The mum nodding off next to me, however, says she’s not fazed by the label “pushy mum” despite all the bad press.

“It’s about having the gift of hindsight as a parent,” she tells me. “Children are too immature to recognise the potential in front of them – and to make those decisions.”

Parenting author and mum of four, Sarah Ockwell-Smith, whose new book How To Raise a Teen, out 4 July, spearheads the “gentle parenting” approach of empathy, respect, understanding and boundaries, says “there is a fine line between encouraging and pushing”.

“A lot of parents try to live their dreams through their children – I think it’s quite rare when it’s totally driven by the child,” says Ockwell-Smith.

Even if it is driven by the child, she says, “it’s important to be a scaffolder”, a parent who provides support to achieve their child’s dreams, rather than using the “snowplough” approach, in which parents clear the path of all obstacles and push their child down it.

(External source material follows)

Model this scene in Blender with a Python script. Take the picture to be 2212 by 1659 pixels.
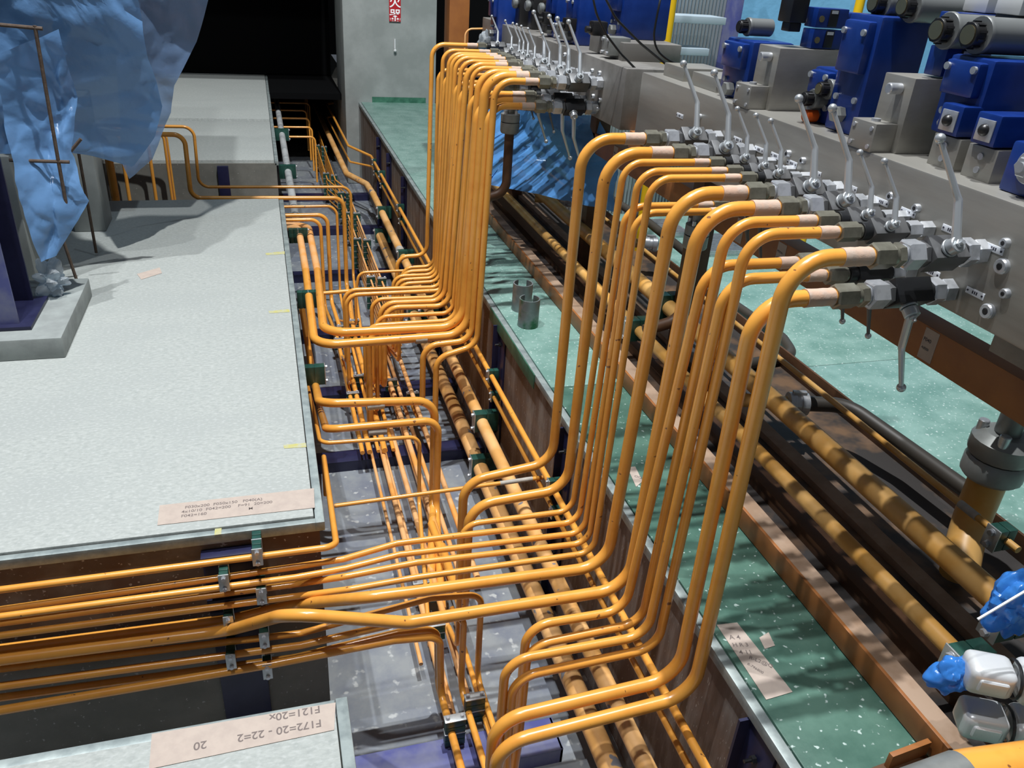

Bella Hadid’s mother Yolanda came under fire for allowing her daughter to get a nose job at 14 (GC)
Bella Hadid’s mother Yolanda came under fire for allowing her daughter to get a nose job at 14 (GC)

“Tweens and teens are developing their identities,” she tells me. “They try on lots of hats to decide who they want to be. They may have been good at something but don’t want to do it any more. A pushy parent won’t let them give it up.”

According to Ockwell-Smith, not listening to your child is very damaging. “Parents end up raising an individual who is a chronic people-pleaser, who is living for other people.”

Instead, she says, it’s about working with a child’s inner motivation, rather than external pressures.

“Society relies on controlling children by bribing them or making them feel bad,” she says, “[They do it] by using reward charts and paying their kids for doing well in GSCEs and A-levels and [by] yelling at them.”

The solution, she claims, is to be “guided by your children” rather than acting like a dictator and to “realise that your hopes and dreams for your child are not often their own ”.

According to research, pushy parenting can have a huge negative psychological effect on young children, too – it’s been linked to an increased risk of anxiety and depression. A study at University College London also found that the pressure children feel today to achieve academic success is unprecedented.

Pushy parents are more common today than in previous generations, according to Dr Amanda Gummer, founder of and chair of the Association of Play Industries. This is owing to factors that include increased competition in the modern world and social media influence, which “create unrealistic comparisons and pressures, as parents see curated portrayals of other families’ successes and achievements”, she says.

Brooke Shields turned on her mum for allowing her to play a child prostitute in Louis Malle’s 1978 film ‘Pretty Baby’ when she was 11 (Paramount/Kobal/Shutterstock)
Brooke Shields turned on her mum for allowing her to play a child prostitute in Louis Malle’s 1978 film ‘Pretty Baby’ when she was 11 (Paramount/Kobal/Shutterstock)

Interestingly, even the original American “tiger mum” Amy Chua has backtracked on the brutal parenting style she described in the best-selling Battle Hymn of the Tiger Mother in 2011 and feels regret about how she handled parenting. She revealed in the Daily Mail last year that “if I didn’t change, my daughter would hate me forever”.

Other pushy parents wear it as a badge of honour – and studies based on data from the National Child Development Study for pupils born in 1958, suggest that parents who push their children to work hard at school have a greater impact on their child’s academic success than their teachers.

For some parents, however, the pushiness happens in secret. In a 2019 UK survey of 4,000 parents of children aged between 14 and 18, a third of parents who hire tutors to help their children with schoolwork admit they are likely to lie about the extra help for fear of being called “pushy”.

It could be said that at least the children of pushy parents aren’t getting back from school and being left to their own devices to eat popcorn in front of Vampirina – like mine sometimes are. But while I admire pushy parents – I’d never want to be one. While I care deeply about my children’s future, quite frankly, I wouldn’t want to be dubbed a monster.